--- START OF GIVEN MATERIAL ---

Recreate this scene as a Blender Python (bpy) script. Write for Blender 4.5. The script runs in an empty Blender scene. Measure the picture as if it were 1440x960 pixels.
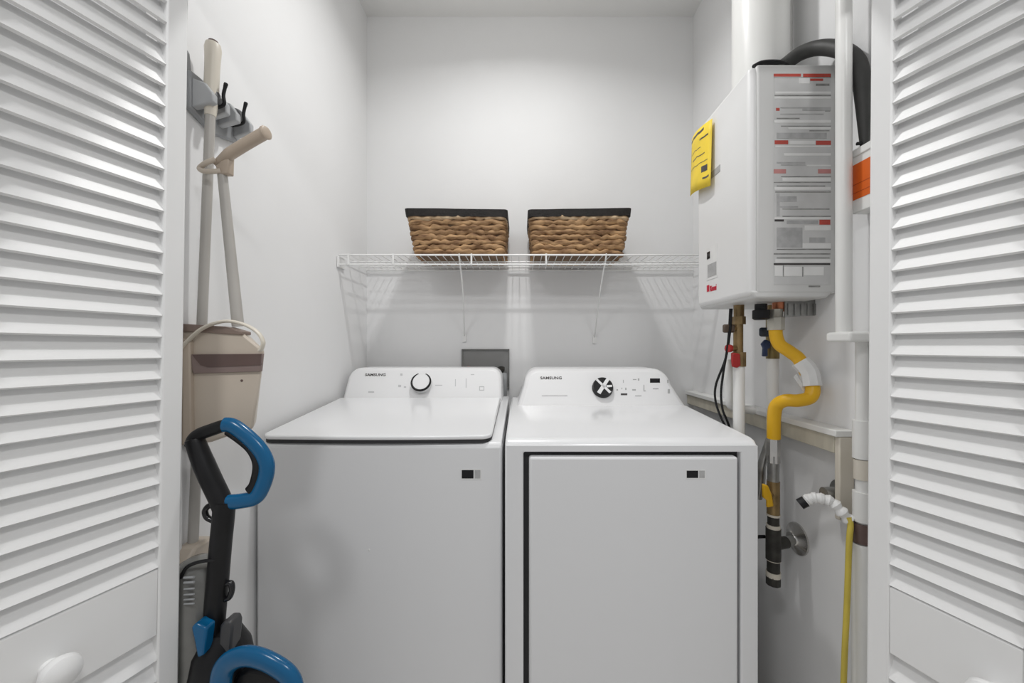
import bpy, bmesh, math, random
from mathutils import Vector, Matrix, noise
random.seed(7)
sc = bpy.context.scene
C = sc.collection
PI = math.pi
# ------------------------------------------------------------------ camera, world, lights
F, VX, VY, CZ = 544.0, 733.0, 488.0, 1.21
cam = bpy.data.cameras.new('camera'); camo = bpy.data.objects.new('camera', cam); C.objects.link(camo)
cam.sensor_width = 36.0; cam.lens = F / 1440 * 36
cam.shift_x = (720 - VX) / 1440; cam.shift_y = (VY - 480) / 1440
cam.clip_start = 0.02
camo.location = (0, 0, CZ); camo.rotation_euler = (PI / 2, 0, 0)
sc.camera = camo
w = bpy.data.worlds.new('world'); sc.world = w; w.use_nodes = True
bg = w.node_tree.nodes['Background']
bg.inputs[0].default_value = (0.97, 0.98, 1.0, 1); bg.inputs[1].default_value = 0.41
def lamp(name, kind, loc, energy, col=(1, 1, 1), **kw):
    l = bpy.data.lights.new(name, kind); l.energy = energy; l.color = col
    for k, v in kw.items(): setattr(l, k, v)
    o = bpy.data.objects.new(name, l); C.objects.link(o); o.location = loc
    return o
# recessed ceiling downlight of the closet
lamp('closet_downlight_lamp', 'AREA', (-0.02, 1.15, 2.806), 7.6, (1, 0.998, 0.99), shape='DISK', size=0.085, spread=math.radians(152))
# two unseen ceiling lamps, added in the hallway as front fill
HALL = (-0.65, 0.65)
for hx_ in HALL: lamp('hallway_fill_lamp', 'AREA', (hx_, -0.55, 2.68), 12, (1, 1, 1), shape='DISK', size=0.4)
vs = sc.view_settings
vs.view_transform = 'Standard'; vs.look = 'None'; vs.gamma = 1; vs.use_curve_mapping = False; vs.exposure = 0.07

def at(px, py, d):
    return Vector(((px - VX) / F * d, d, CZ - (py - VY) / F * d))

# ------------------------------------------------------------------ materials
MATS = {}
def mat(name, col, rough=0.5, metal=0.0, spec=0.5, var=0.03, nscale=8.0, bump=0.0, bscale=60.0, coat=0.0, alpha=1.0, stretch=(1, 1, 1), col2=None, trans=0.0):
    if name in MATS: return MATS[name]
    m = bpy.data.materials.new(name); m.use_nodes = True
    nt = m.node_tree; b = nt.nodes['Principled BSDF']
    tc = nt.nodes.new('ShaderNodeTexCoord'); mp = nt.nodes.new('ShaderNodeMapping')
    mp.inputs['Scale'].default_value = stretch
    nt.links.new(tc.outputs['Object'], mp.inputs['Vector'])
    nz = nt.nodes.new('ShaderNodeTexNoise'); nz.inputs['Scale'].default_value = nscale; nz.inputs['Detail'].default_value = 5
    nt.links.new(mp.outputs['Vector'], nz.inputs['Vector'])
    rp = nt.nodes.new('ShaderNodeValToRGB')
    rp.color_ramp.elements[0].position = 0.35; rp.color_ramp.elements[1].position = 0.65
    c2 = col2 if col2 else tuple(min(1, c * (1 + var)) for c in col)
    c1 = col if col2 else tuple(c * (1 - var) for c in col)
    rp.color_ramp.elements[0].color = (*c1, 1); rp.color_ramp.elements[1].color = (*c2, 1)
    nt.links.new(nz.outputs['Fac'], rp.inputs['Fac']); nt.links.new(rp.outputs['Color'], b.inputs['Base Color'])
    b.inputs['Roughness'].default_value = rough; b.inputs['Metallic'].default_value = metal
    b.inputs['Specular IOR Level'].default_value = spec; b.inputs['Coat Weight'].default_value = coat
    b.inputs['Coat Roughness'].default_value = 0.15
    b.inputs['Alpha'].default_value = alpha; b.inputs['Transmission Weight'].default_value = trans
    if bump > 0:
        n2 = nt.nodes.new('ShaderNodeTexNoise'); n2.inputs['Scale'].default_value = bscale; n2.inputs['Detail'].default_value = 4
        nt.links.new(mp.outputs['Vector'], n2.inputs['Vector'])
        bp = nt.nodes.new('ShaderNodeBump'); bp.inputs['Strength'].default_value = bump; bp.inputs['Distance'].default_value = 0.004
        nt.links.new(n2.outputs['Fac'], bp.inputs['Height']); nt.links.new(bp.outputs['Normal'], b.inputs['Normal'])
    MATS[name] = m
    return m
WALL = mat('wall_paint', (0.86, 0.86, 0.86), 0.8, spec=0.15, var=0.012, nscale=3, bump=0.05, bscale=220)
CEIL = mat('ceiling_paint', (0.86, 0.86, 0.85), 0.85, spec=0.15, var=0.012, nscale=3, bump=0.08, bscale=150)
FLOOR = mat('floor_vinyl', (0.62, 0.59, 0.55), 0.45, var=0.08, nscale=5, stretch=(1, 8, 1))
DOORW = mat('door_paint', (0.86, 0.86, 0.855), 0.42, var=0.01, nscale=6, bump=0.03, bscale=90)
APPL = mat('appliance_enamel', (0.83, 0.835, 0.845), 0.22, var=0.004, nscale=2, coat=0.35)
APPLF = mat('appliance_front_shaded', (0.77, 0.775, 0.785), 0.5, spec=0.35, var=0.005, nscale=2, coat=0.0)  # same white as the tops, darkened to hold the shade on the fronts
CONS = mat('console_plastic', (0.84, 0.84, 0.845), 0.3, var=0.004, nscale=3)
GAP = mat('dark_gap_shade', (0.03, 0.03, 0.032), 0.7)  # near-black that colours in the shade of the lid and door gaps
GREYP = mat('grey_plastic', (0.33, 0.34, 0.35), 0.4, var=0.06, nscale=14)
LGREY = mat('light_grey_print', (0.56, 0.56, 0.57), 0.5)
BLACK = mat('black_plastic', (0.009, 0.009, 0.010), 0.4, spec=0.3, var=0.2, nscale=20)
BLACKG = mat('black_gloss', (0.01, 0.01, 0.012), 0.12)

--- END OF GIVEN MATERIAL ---

Exactly restate the lines from the beginning of the data through the line with "return Vector(((px - VX)", and no others, keeping pictures out.

Recreate this scene as a Blender Python (bpy) script. Write for Blender 4.5. The script runs in an empty Blender scene. Measure the picture as if it were 1440x960 pixels.
import bpy, bmesh, math, random
from mathutils import Vector, Matrix, noise
random.seed(7)
sc = bpy.context.scene
C = sc.collection
PI = math.pi
# ------------------------------------------------------------------ camera, world, lights
F, VX, VY, CZ = 544.0, 733.0, 488.0, 1.21
cam = bpy.data.cameras.new('camera'); camo = bpy.data.objects.new('camera', cam); C.objects.link(camo)
cam.sensor_width = 36.0; cam.lens = F / 1440 * 36
cam.shift_x = (720 - VX) / 1440; cam.shift_y = (VY - 480) / 1440
cam.clip_start = 0.02
camo.location = (0, 0, CZ); camo.rotation_euler = (PI / 2, 0, 0)
sc.camera = camo
w = bpy.data.worlds.new('world'); sc.world = w; w.use_nodes = True
bg = w.node_tree.nodes['Background']
bg.inputs[0].default_value = (0.97, 0.98, 1.0, 1); bg.inputs[1].default_value = 0.41
def lamp(name, kind, loc, energy, col=(1, 1, 1), **kw):
    l = bpy.data.lights.new(name, kind); l.energy = energy; l.color = col
    for k, v in kw.items(): setattr(l, k, v)
    o = bpy.data.objects.new(name, l); C.objects.link(o); o.location = loc
    return o
# recessed ceiling downlight of the closet
lamp('closet_downlight_lamp', 'AREA', (-0.02, 1.15, 2.806), 7.6, (1, 0.998, 0.99), shape='DISK', size=0.085, spread=math.radians(152))
# two unseen ceiling lamps, added in the hallway as front fill
HALL = (-0.65, 0.65)
for hx_ in HALL: lamp('hallway_fill_lamp', 'AREA', (hx_, -0.55, 2.68), 12, (1, 1, 1), shape='DISK', size=0.4)
vs = sc.view_settings
vs.view_transform = 'Standard'; vs.look = 'None'; vs.gamma = 1; vs.use_curve_mapping = False; vs.exposure = 0.07

def at(px, py, d):
    return Vector(((px - VX) / F * d, d, CZ - (py - VY) / F * d))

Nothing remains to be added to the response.